Induced-Charge Electrophoresis of Metallodielectric Particles

The application of ac electric fields in aqueous suspensions of anisotropic particles leads to unbalanced liquid flows and nonlinear, induced-charge electrophoretic motion. We report experimental observations of the motion of Janus microparticles with one dielectric and one metal-coated hemisphere induced by uniform fields of frequency 100 Hz–10 kHz in NaCl solutions. The motion is perpendicular to the field axis and persists after particles are attracted to a glass wall. This phenomenon may find applications in microactuators, microsensors, and microfluidic devices.

Figure 1

(a) SEM image of $4.0\mu \mathrm{m}$ polystyrene particles partially coated with gold. The gold-coated hemispheres appear brighter due to their higher conductance. (b) Schematic of the experimental set-up (not drawn to scale). Two gold electrodes are deposited on the bottom plate. A Teflon spacer sustains a $60–80\mu \mathrm{m}$ gap between the bottom and the top microscope cover slip. The particle suspension is surrounded by a hydrophobic ring and confined in this thin chamber by capillarity.

Figure 2

(a) Optical micrographs from different frames of a recording of the position and orientation of Janus particles of three different diameters (4.0, 5.7 and $8.7\mu \mathrm{m}$) in an ac field of amplitude $140\mathrm{V}/\mathrm{cm}$ and frequency 1 kHz. The two particles on the right side in the top image have moved out of the field of view and another particle has moved into view in the bottom image approximately 5 s later. (b) Schematic of a particle in one-half cycle of ac electric field in the stable configuration. The electric double layer on the gold side (black hemisphere) is more strongly polarized and thus drives a stronger ICEO slip (arrows) than the polystyrene side, resulting in ICEP motion in the direction of the dielectric side.

Figure 3

Velocity of $5.7\mu \mathrm{m}$ Janus particles as a function of electric field intensity squared ($E_0{}^2$) for various NaCl concentrations at 1 kHz.
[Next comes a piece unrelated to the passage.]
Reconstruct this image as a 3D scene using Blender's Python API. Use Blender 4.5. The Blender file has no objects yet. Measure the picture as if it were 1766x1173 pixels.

The linear fits generally agree with the experimental values for low intensities and start deviating for $E_0>280\mathrm{V}/\mathrm{cm}$.

Figure 4

Average velocity of different size particles as a function of their average diameter at $300\mathrm{V}/\mathrm{cm}$ in 0.1 mM NaCl at a field frequency of 1 kHz. The data points were obtained by determining the velocity of 286 particles grouped by diameters within a $1.5\mu \mathrm{m}$ range. The line is a fit to Eq. (1) described in the main text.